[Task description]: Repeat the lines of the data that follow, please, starting at the first and stopping after the one with "t = np.clip((x".

[Information supplied]:
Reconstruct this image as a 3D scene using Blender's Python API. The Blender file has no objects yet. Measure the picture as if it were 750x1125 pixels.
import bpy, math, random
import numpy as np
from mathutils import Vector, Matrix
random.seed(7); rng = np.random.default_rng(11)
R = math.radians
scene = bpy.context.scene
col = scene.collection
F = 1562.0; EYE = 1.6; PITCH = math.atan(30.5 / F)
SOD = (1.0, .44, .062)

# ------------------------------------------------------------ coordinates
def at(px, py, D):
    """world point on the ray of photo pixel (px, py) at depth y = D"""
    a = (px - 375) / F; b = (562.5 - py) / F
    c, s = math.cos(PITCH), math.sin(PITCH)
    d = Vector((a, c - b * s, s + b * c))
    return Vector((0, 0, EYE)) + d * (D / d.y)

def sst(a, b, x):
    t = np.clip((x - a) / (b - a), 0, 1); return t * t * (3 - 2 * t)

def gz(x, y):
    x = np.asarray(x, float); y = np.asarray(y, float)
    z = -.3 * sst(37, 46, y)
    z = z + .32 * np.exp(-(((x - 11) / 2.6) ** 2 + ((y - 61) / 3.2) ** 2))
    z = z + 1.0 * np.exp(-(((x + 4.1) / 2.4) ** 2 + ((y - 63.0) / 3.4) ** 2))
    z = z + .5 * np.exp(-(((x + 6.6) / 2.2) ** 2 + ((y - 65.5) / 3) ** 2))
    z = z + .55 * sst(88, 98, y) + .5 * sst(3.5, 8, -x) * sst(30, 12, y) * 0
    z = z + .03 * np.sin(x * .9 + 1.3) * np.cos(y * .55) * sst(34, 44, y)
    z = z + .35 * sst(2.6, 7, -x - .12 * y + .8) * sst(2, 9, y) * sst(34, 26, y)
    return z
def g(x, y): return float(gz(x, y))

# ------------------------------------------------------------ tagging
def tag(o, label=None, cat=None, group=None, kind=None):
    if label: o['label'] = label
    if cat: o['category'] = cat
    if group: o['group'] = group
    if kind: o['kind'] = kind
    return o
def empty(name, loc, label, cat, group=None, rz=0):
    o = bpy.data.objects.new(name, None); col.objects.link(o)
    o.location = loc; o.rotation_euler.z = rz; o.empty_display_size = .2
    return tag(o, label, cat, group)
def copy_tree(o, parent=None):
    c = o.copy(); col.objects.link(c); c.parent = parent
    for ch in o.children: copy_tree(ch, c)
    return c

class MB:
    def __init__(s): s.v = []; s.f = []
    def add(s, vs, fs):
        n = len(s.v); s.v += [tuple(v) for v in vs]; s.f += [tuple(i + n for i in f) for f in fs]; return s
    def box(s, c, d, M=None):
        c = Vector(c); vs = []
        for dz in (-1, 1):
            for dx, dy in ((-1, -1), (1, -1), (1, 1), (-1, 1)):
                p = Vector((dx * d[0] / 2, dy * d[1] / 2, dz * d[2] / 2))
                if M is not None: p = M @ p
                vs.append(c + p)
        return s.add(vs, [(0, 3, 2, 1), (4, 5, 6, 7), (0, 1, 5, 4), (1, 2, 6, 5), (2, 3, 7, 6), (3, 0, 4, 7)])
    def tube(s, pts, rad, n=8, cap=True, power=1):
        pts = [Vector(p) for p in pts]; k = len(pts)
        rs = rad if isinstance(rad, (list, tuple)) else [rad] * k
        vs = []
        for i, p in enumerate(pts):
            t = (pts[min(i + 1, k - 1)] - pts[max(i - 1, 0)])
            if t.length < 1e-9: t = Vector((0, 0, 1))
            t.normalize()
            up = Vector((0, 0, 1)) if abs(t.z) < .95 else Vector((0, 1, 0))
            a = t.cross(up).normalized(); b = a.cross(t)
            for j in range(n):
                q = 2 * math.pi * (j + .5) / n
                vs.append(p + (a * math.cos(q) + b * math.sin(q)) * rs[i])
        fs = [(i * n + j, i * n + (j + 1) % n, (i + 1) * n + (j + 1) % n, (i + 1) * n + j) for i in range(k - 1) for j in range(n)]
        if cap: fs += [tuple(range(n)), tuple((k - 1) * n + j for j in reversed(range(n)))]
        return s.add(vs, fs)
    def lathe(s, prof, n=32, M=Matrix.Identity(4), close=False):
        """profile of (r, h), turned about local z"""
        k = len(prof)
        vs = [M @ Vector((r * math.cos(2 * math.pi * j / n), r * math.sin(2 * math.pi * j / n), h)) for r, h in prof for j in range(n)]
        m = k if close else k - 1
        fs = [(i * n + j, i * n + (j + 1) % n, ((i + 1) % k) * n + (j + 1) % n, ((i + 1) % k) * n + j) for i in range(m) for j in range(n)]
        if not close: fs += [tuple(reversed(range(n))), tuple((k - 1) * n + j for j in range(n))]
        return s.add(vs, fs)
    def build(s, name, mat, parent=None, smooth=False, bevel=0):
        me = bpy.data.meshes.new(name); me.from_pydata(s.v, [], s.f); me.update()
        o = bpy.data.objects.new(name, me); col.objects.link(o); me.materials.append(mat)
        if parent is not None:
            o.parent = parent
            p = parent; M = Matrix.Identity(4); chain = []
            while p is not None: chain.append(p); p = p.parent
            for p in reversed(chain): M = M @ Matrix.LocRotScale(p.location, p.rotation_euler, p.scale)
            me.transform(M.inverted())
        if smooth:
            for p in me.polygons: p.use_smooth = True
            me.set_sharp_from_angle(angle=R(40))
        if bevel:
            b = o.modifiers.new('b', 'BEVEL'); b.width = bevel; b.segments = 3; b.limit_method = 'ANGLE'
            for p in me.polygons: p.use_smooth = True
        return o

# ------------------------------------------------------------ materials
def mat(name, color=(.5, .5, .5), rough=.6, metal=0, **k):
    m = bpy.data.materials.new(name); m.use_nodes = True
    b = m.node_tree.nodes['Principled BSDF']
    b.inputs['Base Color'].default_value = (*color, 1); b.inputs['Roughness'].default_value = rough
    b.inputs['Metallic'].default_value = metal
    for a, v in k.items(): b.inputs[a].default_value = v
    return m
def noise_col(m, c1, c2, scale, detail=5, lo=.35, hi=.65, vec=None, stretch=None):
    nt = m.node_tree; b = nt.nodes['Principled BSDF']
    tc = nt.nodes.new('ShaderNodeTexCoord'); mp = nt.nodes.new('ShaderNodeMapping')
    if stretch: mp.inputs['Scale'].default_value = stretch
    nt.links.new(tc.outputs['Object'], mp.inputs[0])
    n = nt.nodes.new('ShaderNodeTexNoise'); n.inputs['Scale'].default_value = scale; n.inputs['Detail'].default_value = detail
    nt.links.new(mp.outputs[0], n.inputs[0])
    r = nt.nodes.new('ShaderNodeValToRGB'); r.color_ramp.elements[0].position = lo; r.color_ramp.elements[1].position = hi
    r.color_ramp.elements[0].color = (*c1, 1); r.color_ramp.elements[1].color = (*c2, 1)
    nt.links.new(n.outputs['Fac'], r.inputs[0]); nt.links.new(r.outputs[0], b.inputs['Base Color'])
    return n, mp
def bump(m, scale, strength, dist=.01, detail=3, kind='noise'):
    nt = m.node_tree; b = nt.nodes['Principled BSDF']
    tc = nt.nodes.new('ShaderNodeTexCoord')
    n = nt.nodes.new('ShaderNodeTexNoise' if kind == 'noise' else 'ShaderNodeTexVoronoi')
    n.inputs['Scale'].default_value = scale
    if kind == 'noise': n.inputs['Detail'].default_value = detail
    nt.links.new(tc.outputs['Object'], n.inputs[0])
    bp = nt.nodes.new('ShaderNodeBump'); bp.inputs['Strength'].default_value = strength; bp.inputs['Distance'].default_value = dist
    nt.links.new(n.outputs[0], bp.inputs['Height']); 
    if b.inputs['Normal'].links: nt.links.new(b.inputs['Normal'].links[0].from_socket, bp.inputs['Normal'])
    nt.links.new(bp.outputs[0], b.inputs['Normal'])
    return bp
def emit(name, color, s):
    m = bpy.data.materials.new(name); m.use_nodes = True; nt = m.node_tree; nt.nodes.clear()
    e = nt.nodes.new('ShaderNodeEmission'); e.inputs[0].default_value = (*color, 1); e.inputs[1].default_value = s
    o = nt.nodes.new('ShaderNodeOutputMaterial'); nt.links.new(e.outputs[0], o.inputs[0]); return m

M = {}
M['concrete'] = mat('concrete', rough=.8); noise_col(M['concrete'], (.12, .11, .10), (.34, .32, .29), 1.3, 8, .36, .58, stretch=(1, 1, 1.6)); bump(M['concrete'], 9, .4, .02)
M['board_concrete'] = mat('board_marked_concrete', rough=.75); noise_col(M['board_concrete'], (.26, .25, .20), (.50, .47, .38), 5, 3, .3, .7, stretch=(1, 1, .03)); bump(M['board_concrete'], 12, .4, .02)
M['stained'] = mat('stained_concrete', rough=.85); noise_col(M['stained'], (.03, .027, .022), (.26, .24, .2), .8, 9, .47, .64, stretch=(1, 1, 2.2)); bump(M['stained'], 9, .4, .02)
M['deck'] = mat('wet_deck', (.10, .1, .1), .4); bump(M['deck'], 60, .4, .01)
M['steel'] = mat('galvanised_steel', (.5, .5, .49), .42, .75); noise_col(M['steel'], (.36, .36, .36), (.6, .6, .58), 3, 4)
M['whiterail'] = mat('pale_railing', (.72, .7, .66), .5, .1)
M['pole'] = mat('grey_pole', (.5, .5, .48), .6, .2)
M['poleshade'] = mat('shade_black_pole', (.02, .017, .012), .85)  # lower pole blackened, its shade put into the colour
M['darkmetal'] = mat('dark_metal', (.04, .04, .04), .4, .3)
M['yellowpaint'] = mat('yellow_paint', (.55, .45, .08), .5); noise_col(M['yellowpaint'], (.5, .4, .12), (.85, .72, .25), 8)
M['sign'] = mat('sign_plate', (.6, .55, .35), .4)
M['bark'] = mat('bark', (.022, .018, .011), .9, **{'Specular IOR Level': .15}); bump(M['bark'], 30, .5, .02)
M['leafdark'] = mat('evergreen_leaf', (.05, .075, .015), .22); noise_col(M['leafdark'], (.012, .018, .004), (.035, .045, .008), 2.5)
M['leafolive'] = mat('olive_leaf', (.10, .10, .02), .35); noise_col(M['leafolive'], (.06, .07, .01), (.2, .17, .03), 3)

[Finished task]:
Reconstruct this image as a 3D scene using Blender's Python API. The Blender file has no objects yet. Measure the picture as if it were 750x1125 pixels.
import bpy, math, random
import numpy as np
from mathutils import Vector, Matrix
random.seed(7); rng = np.random.default_rng(11)
R = math.radians
scene = bpy.context.scene
col = scene.collection
F = 1562.0; EYE = 1.6; PITCH = math.atan(30.5 / F)
SOD = (1.0, .44, .062)

# ------------------------------------------------------------ coordinates
def at(px, py, D):
    """world point on the ray of photo pixel (px, py) at depth y = D"""
    a = (px - 375) / F; b = (562.5 - py) / F
    c, s = math.cos(PITCH), math.sin(PITCH)
    d = Vector((a, c - b * s, s + b * c))
    return Vector((0, 0, EYE)) + d * (D / d.y)

def sst(a, b, x):
    t = np.clip((x - a) / (b - a), 0, 1); return t * t * (3 - 2 * t)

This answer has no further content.